**What to work on**
Write out again, unaltered, the lines from the start through the line containing "rnd = random.Random(7)".
*** Source excerpt
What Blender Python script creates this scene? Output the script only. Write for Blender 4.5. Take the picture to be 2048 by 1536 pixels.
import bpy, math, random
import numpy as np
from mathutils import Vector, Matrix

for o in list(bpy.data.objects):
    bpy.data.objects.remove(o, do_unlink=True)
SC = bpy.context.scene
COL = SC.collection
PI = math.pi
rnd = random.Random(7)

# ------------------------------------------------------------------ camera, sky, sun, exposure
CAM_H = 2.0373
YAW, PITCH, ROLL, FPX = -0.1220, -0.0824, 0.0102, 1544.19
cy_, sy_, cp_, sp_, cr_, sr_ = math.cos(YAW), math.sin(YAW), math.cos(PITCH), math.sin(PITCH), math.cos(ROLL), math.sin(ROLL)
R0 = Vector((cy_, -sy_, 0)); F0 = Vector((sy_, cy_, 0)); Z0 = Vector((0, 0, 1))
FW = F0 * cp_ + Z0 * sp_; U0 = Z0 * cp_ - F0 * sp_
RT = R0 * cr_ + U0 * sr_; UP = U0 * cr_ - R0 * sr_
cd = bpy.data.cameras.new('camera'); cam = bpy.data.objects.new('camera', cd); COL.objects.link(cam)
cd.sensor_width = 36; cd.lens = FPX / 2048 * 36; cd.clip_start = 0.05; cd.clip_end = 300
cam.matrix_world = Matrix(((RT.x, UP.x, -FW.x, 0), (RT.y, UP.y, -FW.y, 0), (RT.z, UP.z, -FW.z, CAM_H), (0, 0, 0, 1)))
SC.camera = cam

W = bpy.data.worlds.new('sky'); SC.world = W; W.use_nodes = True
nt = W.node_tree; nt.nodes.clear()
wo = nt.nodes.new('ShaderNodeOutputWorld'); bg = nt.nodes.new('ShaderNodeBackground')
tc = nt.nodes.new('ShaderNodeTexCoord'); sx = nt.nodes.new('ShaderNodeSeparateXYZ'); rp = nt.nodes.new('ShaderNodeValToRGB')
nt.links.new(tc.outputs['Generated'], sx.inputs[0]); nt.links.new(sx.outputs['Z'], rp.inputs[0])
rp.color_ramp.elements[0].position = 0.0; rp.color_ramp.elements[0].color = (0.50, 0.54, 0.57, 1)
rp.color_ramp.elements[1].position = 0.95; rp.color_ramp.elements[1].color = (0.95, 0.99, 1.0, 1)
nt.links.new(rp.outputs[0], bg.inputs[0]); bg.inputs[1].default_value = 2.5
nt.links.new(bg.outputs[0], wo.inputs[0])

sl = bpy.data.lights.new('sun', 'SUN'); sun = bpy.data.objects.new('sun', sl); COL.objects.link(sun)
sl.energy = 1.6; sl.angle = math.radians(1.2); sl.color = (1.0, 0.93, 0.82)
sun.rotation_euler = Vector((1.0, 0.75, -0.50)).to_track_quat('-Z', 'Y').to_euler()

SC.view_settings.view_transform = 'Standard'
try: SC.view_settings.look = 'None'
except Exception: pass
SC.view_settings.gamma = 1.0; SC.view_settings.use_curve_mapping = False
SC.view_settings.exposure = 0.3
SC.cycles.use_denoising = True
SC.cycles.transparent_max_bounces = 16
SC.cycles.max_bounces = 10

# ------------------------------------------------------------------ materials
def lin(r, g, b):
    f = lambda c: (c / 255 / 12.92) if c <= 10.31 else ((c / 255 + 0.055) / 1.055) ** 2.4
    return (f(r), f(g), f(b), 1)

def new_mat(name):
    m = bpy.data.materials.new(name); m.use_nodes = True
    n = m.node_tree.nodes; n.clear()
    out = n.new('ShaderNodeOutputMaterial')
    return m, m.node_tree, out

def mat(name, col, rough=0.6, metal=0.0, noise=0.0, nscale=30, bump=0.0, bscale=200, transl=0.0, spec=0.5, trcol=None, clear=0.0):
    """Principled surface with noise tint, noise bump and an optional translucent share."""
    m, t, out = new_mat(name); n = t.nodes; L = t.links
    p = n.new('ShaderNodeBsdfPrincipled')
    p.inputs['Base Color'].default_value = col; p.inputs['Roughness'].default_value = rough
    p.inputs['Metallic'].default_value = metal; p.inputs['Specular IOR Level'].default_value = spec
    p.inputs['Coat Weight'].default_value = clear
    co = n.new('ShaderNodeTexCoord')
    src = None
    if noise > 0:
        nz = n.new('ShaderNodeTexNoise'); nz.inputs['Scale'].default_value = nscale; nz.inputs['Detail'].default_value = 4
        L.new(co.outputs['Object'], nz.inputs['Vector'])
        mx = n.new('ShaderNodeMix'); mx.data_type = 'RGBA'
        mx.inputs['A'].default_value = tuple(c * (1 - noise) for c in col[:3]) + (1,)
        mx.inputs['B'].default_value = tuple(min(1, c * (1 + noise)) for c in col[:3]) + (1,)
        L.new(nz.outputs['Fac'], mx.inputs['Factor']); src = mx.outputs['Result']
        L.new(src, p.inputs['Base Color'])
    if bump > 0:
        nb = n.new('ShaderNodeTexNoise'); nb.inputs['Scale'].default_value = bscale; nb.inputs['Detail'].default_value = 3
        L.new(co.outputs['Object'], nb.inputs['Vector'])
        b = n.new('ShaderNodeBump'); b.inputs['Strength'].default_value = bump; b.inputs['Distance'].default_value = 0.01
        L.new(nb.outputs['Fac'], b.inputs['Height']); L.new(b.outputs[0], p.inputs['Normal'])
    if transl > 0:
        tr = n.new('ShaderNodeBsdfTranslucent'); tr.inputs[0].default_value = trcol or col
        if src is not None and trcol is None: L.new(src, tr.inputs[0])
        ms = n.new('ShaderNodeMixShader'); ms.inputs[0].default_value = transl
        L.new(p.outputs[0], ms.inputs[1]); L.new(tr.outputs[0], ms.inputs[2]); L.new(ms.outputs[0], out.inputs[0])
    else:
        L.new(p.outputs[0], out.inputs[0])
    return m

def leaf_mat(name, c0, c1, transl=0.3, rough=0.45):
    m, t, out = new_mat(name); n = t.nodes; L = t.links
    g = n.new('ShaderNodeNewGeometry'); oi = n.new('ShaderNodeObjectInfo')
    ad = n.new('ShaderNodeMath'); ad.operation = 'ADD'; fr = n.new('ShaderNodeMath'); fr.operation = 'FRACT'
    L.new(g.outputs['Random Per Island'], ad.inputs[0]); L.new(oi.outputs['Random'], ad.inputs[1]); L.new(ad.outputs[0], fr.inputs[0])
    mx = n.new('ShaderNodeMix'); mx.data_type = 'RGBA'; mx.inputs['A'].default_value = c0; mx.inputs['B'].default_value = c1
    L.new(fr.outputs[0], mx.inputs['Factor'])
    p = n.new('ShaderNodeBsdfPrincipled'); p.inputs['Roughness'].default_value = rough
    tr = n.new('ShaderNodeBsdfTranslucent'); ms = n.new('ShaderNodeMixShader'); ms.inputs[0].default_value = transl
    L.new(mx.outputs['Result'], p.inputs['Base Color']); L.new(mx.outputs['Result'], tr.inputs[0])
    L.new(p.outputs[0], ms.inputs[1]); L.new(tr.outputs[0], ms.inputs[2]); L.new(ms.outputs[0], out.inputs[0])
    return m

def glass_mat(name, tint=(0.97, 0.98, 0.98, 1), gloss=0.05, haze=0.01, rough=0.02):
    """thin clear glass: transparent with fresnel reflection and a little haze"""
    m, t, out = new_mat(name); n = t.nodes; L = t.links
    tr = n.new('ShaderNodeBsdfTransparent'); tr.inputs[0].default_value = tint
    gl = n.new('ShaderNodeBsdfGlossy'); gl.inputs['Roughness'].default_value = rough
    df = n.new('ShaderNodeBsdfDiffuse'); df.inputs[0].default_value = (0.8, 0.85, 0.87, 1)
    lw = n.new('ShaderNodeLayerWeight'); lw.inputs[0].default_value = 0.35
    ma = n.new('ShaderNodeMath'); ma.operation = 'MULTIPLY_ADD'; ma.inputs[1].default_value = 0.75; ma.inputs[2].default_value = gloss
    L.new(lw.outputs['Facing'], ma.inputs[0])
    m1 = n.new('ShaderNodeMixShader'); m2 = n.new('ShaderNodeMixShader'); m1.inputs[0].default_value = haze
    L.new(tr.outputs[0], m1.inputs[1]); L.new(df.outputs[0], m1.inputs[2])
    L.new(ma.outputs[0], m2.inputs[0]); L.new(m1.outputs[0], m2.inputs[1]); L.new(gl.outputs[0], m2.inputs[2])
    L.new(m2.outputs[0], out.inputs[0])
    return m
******
**Output for this exercise**
What Blender Python script creates this scene? Output the script only. Write for Blender 4.5. Take the picture to be 2048 by 1536 pixels.
import bpy, math, random
import numpy as np
from mathutils import Vector, Matrix

for o in list(bpy.data.objects):
    bpy.data.objects.remove(o, do_unlink=True)
SC = bpy.context.scene
COL = SC.collection
PI = math.pi
rnd = random.Random(7)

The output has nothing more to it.